- [Directions for this task]: Retype the listing that follows, word for word.

>> start Data section

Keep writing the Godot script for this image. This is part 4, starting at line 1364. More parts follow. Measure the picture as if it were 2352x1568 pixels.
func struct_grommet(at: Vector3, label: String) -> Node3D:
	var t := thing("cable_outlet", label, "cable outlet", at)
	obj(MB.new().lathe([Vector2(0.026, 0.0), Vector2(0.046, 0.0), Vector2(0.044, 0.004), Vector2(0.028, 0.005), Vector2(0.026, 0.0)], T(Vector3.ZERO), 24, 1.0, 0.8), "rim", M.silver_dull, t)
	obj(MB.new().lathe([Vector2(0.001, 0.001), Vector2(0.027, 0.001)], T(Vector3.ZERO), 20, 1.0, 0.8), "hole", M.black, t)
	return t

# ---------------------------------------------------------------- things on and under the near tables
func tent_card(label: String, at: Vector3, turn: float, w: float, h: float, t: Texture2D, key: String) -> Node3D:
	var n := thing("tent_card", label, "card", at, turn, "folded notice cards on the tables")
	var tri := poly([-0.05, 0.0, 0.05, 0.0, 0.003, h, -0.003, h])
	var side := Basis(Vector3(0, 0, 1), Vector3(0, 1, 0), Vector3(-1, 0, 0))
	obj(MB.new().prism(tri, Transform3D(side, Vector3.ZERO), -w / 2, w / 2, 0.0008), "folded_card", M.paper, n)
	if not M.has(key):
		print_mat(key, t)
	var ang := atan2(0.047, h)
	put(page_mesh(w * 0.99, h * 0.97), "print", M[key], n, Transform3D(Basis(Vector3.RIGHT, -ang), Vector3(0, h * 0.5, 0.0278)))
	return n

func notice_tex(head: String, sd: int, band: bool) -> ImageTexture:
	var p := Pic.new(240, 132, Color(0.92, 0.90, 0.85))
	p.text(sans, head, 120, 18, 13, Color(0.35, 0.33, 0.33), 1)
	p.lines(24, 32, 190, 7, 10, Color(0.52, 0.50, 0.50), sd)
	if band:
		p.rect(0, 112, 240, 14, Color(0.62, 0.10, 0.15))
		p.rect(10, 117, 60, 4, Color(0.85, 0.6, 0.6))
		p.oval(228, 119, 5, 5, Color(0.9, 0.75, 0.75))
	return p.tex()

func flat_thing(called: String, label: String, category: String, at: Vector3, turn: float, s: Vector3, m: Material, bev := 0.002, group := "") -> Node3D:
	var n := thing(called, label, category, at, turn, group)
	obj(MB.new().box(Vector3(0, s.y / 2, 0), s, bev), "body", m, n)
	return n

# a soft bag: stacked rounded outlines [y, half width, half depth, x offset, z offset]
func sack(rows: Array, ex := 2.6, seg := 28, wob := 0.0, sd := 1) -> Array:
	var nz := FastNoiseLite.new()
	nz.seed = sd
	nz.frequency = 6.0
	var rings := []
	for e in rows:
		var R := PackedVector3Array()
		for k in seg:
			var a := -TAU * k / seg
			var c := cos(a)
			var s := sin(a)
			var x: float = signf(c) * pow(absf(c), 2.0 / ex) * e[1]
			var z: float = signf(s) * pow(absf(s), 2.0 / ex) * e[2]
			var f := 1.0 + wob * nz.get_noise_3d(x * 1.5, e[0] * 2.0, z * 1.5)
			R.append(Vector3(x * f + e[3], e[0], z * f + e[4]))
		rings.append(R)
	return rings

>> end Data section

- [Exercise answer]:
Keep writing the Godot script for this image. This is part 4, starting at line 1364. More parts follow. Measure the picture as if it were 2352x1568 pixels.
func struct_grommet(at: Vector3, label: String) -> Node3D:
	var t := thing("cable_outlet", label, "cable outlet", at)
	obj(MB.new().lathe([Vector2(0.026, 0.0), Vector2(0.046, 0.0), Vector2(0.044, 0.004), Vector2(0.028, 0.005), Vector2(0.026, 0.0)], T(Vector3.ZERO), 24, 1.0, 0.8), "rim", M.silver_dull, t)
	obj(MB.new().lathe([Vector2(0.001, 0.001), Vector2(0.027, 0.001)], T(Vector3.ZERO), 20, 1.0, 0.8), "hole", M.black, t)
	return t

# ---------------------------------------------------------------- things on and under the near tables
func tent_card(label: String, at: Vector3, turn: float, w: float, h: float, t: Texture2D, key: String) -> Node3D:
	var n := thing("tent_card", label, "card", at, turn, "folded notice cards on the tables")
	var tri := poly([-0.05, 0.0, 0.05, 0.0, 0.003, h, -0.003, h])
	var side := Basis(Vector3(0, 0, 1), Vector3(0, 1, 0), Vector3(-1, 0, 0))
	obj(MB.new().prism(tri, Transform3D(side, Vector3.ZERO), -w / 2, w / 2, 0.0008), "folded_card", M.paper, n)
	if not M.has(key):
		print_mat(key, t)
	var ang := atan2(0.047, h)
	put(page_mesh(w * 0.99, h * 0.97), "print", M[key], n, Transform3D(Basis(Vector3.RIGHT, -ang), Vector3(0, h * 0.5, 0.0278)))
	return n

func notice_tex(head: String, sd: int, band: bool) -> ImageTexture:
	var p := Pic.new(240, 132, Color(0.92, 0.90, 0.85))
	p.text(sans, head, 120, 18, 13, Color(0.35, 0.33, 0.33), 1)
	p.lines(24, 32, 190, 7, 10, Color(0.52, 0.50, 0.50), sd)
	if band:
		p.rect(0, 112, 240, 14, Color(0.62, 0.10, 0.15))
		p.rect(10, 117, 60, 4, Color(0.85, 0.6, 0.6))
		p.oval(228, 119, 5, 5, Color(0.9, 0.75, 0.75))
	return p.tex()

func flat_thing(called: String, label: String, category: String, at: Vector3, turn: float, s: Vector3, m: Material, bev := 0.002, group := "") -> Node3D:
	var n := thing(called, label, category, at, turn, group)
	obj(MB.new().box(Vector3(0, s.y / 2, 0), s, bev), "body", m, n)
	return n

# a soft bag: stacked rounded outlines [y, half width, half depth, x offset, z offset]
func sack(rows: Array, ex := 2.6, seg := 28, wob := 0.0, sd := 1) -> Array:
	var nz := FastNoiseLite.new()
	nz.seed = sd
	nz.frequency = 6.0
	var rings := []
	for e in rows:
		var R := PackedVector3Array()
		for k in seg:
			var a := -TAU * k / seg
			var c := cos(a)
			var s := sin(a)
			var x: float = signf(c) * pow(absf(c), 2.0 / ex) * e[1]
			var z: float = signf(s) * pow(absf(s), 2.0 / ex) * e[2]
			var f := 1.0 + wob * nz.get_noise_3d(x * 1.5, e[0] * 2.0, z * 1.5)
			R.append(Vector3(x * f + e[3], e[0], z * f + e[4]))
		rings.append(R)
	return rings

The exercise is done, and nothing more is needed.